Nelson and McDermott, who for the last two months have pressed the military to increase the $725 award, say the Pentagon’s unwillingness to adjust Snow’s back pay to include interest left them with no other choice than to give Congress the final say.  Paying Snow in today’s dollars would amount to about $8,000, and about $80,000 with interest.

 

“We keep asking people to do the right thing, but it seems everybody’s looking for a way to prevent them from paying a fair settlement,” said Nelson. 

 

“This was always about justice, not money, but the fact is Sam Snow, Booker Townsell and the other innocent African American soldiers were deprived of a lifetime of GI economic benefits dating back to World War II, and the least we can do is provide back pay with interest, which will amount to a lot more than the paltry $725 check Mr.

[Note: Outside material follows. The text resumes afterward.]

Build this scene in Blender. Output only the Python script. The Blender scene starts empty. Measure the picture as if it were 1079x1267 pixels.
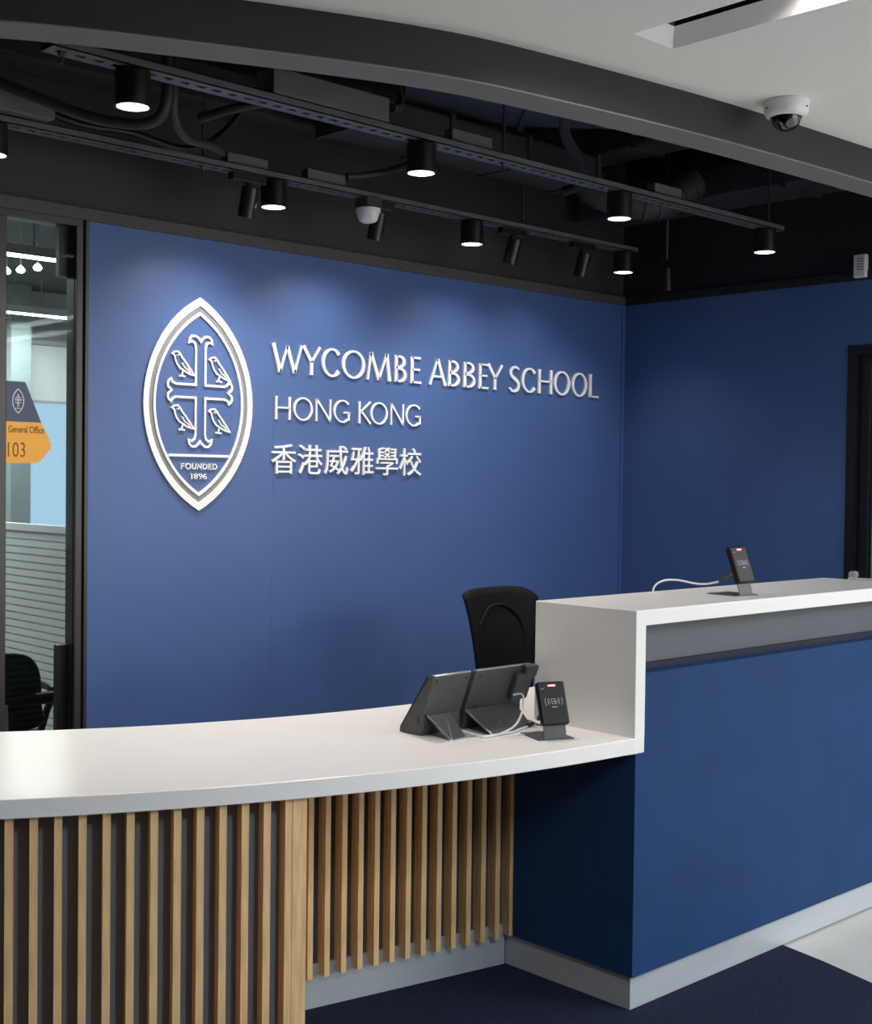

Snow received for compensation,” McDermott said.  “That’s what our legislation will do and in my judgment it is legislation that is right, just and fair.”

 

In mid-December, Nelson asked Army Secretary Pete Geren to revise the military’s decision and adjust Snow’s 1944-1945 pay upward for inflation.  But a couple of days later, the Army chief’s staff said their hands were tied, spurring the Florida lawmaker last week to appeal directly to Secretary of Defense Robert Gates to help Snow.  Gates has yet to respond to Nelson’s request.  The filing of the legislation coincides with Congress returning from its winter recess.

 

On Saturday, another of the wrongfully convicted soldiers, Booker Townsell, received military honors posthumously at a graveside ceremony in Milwaukee.  McDermott and a representative from the U.S. Army joined the family at the ceremony. 

 

Besides Snow, only one of the 28 soldiers involved reportedly still is alive.